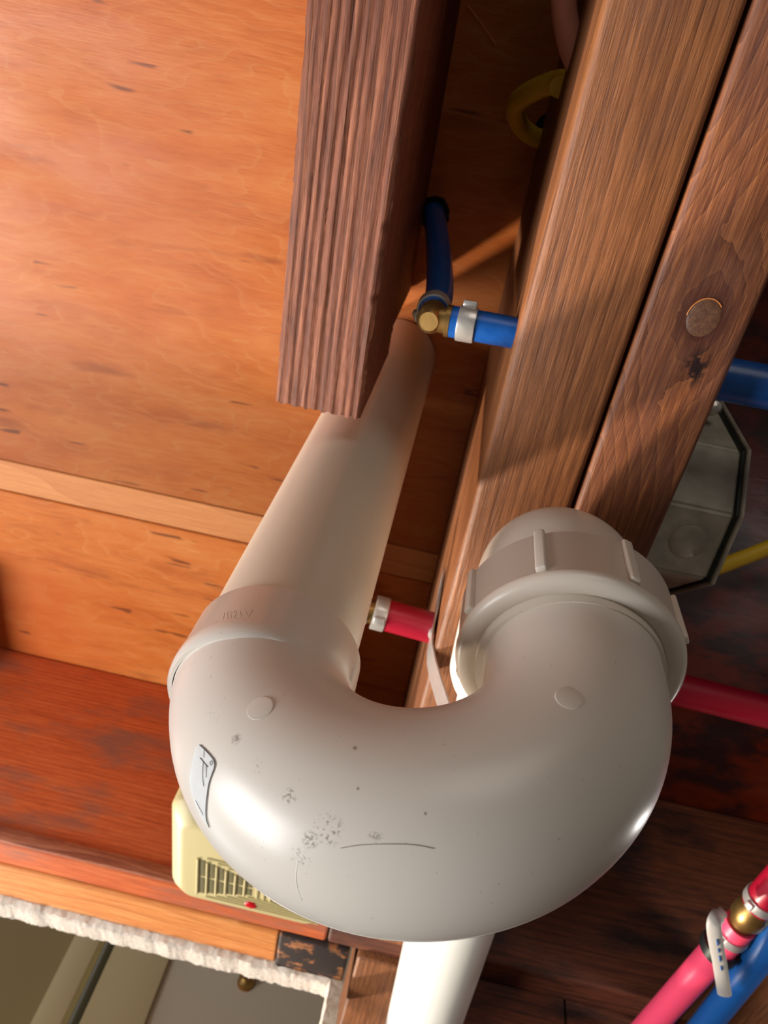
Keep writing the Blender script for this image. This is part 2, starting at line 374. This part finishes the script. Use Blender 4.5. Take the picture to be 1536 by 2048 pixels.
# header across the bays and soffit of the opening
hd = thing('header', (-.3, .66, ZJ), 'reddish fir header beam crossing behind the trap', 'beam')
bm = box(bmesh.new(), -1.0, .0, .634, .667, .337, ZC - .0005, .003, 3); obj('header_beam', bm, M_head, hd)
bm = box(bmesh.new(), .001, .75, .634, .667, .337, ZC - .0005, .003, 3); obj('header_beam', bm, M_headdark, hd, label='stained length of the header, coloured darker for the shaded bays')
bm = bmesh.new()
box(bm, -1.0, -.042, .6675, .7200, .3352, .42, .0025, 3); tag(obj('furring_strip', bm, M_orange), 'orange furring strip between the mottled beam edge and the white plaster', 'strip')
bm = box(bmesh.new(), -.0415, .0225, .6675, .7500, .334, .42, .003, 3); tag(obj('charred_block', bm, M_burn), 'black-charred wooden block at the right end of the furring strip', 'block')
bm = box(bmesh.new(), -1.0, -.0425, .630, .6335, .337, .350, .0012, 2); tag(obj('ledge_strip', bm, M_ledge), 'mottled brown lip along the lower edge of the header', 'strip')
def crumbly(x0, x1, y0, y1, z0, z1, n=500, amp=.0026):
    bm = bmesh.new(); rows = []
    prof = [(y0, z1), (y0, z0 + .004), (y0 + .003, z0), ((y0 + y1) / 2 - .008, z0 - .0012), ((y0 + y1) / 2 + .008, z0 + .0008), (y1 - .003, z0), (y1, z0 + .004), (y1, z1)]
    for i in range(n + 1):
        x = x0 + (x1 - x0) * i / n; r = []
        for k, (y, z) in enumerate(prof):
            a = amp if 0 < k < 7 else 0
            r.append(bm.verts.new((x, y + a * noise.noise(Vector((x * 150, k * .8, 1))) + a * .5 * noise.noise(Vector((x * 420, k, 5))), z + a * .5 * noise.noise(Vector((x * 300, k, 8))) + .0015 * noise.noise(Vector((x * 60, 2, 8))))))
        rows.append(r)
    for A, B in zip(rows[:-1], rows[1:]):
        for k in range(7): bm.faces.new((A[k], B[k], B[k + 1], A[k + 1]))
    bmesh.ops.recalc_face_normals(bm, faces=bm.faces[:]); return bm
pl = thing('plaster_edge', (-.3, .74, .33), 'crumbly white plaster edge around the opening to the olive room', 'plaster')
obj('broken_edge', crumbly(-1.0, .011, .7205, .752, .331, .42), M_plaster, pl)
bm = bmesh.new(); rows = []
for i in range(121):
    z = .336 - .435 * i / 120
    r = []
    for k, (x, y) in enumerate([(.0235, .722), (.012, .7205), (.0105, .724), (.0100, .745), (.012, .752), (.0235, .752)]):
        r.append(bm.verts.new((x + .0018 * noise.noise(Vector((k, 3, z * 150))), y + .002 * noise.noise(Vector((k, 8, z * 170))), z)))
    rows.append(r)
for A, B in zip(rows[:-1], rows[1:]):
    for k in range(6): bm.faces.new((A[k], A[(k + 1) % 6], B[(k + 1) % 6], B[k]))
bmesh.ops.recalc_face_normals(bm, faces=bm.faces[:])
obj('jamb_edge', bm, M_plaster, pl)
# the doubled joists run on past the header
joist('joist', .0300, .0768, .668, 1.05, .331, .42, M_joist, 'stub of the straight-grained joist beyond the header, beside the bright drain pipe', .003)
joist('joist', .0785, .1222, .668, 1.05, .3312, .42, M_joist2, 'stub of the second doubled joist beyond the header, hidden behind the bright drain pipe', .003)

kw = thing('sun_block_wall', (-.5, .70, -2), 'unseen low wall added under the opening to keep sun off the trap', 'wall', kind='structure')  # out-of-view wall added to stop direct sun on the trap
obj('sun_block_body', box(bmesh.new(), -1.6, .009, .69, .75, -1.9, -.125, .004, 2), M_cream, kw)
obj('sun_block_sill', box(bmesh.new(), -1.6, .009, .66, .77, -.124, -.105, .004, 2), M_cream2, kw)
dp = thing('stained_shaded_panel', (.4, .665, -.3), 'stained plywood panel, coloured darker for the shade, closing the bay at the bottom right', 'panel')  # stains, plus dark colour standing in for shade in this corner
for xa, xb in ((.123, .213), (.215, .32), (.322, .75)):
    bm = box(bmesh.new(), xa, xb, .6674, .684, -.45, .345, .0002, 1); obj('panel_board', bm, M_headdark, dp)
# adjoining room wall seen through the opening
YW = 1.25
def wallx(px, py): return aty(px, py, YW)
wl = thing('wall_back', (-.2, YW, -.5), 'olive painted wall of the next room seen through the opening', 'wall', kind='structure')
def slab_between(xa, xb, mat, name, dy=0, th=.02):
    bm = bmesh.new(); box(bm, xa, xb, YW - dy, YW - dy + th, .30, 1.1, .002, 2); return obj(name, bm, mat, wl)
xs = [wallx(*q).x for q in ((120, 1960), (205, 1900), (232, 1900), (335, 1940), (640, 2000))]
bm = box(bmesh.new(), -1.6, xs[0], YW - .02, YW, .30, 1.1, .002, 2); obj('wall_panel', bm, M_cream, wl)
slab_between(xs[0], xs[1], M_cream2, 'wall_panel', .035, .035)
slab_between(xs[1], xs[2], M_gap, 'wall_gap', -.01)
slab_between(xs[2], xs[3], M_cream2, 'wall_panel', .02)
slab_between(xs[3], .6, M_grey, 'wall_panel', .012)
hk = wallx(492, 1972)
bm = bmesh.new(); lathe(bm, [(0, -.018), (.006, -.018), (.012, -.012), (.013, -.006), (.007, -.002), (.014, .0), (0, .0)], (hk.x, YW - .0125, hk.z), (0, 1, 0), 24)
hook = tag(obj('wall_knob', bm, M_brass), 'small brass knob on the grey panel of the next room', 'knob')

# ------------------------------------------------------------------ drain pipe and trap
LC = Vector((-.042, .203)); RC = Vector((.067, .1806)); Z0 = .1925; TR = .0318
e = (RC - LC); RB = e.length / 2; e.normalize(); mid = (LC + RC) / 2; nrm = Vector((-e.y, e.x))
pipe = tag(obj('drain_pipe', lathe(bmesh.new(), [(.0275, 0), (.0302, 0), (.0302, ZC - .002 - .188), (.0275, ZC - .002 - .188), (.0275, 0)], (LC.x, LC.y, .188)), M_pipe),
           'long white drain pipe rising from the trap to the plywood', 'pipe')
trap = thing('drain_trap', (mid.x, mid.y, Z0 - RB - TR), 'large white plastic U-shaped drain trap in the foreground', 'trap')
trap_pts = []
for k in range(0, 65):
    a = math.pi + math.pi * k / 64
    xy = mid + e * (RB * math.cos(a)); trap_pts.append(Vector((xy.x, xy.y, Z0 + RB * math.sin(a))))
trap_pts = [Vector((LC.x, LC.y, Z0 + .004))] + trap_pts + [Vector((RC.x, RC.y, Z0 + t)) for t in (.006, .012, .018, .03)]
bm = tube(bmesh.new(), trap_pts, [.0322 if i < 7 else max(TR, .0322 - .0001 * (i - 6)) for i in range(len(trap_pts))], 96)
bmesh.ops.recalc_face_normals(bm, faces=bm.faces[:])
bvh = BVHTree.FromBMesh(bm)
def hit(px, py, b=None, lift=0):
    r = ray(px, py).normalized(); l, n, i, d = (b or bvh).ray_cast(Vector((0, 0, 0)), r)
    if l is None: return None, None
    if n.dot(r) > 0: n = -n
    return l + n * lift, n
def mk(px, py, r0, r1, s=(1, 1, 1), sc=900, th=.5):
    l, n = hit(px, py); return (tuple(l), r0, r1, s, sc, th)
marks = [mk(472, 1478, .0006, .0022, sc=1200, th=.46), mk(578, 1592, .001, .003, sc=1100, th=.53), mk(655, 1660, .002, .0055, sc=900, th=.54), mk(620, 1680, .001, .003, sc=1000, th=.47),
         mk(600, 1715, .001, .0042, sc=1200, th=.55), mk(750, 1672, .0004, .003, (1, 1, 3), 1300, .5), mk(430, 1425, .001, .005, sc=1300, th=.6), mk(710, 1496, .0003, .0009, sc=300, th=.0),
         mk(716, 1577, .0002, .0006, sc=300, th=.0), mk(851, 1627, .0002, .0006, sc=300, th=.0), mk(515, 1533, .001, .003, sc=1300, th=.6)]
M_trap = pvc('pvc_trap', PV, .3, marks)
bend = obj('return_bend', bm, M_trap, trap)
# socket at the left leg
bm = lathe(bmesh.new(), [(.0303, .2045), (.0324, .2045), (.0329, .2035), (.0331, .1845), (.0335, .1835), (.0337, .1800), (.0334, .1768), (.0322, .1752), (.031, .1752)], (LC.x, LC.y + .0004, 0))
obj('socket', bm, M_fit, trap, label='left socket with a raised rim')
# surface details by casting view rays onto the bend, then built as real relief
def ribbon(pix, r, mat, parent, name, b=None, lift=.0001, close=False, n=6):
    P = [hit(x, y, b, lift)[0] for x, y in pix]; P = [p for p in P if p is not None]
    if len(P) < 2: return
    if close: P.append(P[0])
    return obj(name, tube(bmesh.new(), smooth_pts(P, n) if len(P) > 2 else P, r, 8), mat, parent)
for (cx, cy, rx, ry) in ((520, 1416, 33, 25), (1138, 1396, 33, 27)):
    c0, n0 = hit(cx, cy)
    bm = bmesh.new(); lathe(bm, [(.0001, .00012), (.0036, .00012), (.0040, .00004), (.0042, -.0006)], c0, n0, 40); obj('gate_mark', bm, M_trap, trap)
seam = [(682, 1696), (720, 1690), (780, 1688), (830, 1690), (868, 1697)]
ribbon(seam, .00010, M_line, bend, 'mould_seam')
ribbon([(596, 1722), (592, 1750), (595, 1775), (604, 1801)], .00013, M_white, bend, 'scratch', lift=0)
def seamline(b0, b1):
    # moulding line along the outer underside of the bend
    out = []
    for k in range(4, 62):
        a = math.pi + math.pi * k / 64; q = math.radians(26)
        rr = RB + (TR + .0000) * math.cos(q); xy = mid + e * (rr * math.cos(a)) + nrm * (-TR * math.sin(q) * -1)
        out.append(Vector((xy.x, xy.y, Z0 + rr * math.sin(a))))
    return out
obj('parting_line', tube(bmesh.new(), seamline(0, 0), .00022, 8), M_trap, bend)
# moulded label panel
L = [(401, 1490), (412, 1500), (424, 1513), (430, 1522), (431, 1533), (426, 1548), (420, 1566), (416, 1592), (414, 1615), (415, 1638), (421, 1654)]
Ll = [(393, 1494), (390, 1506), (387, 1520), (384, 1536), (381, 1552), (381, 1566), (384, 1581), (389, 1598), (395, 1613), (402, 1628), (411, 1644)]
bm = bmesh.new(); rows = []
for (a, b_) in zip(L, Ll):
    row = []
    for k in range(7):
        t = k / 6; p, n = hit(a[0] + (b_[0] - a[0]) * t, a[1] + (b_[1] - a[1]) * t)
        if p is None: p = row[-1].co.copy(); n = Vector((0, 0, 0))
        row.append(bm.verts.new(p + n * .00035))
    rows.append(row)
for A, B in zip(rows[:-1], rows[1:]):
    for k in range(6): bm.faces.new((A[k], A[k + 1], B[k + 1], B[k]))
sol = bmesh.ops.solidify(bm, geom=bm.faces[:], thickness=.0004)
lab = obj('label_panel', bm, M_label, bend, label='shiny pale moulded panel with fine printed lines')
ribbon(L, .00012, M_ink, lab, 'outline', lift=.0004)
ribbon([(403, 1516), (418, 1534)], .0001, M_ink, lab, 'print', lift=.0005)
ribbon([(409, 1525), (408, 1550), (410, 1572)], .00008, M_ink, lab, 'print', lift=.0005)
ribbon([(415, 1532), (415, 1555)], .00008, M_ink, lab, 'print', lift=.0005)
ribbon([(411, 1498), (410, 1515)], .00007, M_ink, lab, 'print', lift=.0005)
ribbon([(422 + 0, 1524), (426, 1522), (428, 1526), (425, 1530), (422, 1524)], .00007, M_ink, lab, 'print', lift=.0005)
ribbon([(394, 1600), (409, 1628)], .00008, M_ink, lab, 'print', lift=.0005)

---

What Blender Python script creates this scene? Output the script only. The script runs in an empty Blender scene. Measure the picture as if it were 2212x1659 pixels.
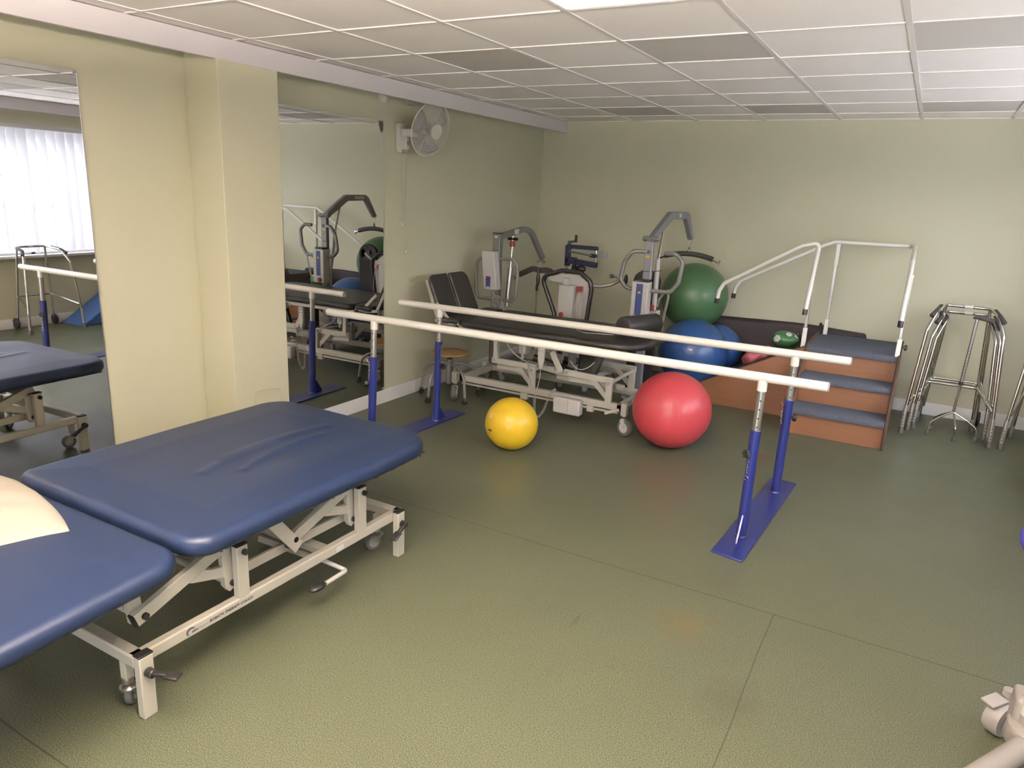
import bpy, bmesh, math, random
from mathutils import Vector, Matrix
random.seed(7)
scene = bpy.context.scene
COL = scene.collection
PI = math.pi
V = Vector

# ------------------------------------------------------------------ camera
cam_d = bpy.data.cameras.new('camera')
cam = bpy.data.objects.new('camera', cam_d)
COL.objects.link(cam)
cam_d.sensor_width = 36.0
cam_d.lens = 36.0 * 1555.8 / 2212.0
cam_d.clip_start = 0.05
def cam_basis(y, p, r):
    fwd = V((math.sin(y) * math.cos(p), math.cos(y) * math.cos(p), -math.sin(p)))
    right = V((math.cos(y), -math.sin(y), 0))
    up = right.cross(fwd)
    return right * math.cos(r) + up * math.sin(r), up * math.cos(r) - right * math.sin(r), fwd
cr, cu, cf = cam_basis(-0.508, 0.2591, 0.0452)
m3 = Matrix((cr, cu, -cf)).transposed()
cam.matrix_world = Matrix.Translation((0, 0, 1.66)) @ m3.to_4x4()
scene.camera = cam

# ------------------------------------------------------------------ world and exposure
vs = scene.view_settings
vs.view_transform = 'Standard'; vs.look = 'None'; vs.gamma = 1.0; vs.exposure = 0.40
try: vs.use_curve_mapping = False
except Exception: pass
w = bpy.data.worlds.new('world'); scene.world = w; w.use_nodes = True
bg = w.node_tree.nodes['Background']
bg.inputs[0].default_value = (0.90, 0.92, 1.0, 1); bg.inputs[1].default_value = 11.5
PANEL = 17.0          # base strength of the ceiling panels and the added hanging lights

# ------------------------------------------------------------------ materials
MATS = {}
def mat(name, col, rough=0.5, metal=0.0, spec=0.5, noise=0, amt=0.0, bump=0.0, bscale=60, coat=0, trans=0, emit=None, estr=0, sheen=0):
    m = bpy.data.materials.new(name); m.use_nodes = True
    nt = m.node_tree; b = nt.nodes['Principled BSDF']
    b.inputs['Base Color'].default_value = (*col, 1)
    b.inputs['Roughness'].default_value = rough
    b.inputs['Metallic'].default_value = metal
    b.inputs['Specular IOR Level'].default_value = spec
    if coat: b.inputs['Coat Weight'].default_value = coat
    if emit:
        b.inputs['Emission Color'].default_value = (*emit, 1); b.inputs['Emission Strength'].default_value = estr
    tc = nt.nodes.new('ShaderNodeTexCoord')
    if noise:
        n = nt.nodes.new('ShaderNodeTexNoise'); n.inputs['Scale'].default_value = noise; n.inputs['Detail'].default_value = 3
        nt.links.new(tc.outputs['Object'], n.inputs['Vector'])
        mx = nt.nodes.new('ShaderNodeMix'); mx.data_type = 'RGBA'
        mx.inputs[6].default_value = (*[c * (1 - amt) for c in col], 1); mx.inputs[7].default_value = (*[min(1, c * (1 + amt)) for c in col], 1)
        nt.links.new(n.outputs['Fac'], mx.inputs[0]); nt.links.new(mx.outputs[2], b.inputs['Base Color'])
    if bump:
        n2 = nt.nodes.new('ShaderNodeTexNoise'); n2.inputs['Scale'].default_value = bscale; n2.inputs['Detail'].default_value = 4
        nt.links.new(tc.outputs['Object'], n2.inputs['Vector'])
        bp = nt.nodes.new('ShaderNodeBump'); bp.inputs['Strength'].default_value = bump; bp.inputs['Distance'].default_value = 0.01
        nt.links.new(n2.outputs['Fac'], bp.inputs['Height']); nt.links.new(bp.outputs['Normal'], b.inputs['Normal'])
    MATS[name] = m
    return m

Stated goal
The lines to quote run from the one containing "bm, M_headdark, dp)" to the one containing "hook = tag(obj('wall_knob', bm, M_brass), 'small". Quote them exactly, with both of those lines, and nothing else.

Task result
    bm = box(bmesh.new(), xa, xb, .6674, .684, -.45, .345, .0002, 1); obj('panel_board', bm, M_headdark, dp)
# adjoining room wall seen through the opening
YW = 1.25
def wallx(px, py): return aty(px, py, YW)
wl = thing('wall_back', (-.2, YW, -.5), 'olive painted wall of the next room seen through the opening', 'wall', kind='structure')
def slab_between(xa, xb, mat, name, dy=0, th=.02):
    bm = bmesh.new(); box(bm, xa, xb, YW - dy, YW - dy + th, .30, 1.1, .002, 2); return obj(name, bm, mat, wl)
xs = [wallx(*q).x for q in ((120, 1960), (205, 1900), (232, 1900), (335, 1940), (640, 2000))]
bm = box(bmesh.new(), -1.6, xs[0], YW - .02, YW, .30, 1.1, .002, 2); obj('wall_panel', bm, M_cream, wl)
slab_between(xs[0], xs[1], M_cream2, 'wall_panel', .035, .035)
slab_between(xs[1], xs[2], M_gap, 'wall_gap', -.01)
slab_between(xs[2], xs[3], M_cream2, 'wall_panel', .02)
slab_between(xs[3], .6, M_grey, 'wall_panel', .012)
hk = wallx(492, 1972)
bm = bmesh.new(); lathe(bm, [(0, -.018), (.006, -.018), (.012, -.012), (.013, -.006), (.007, -.002), (.014, .0), (0, .0)], (hk.x, YW - .0125, hk.z), (0, 1, 0), 24)
hook = tag(obj('wall_knob', bm, M_brass), 'small brass knob on the grey panel of the next room', 'knob')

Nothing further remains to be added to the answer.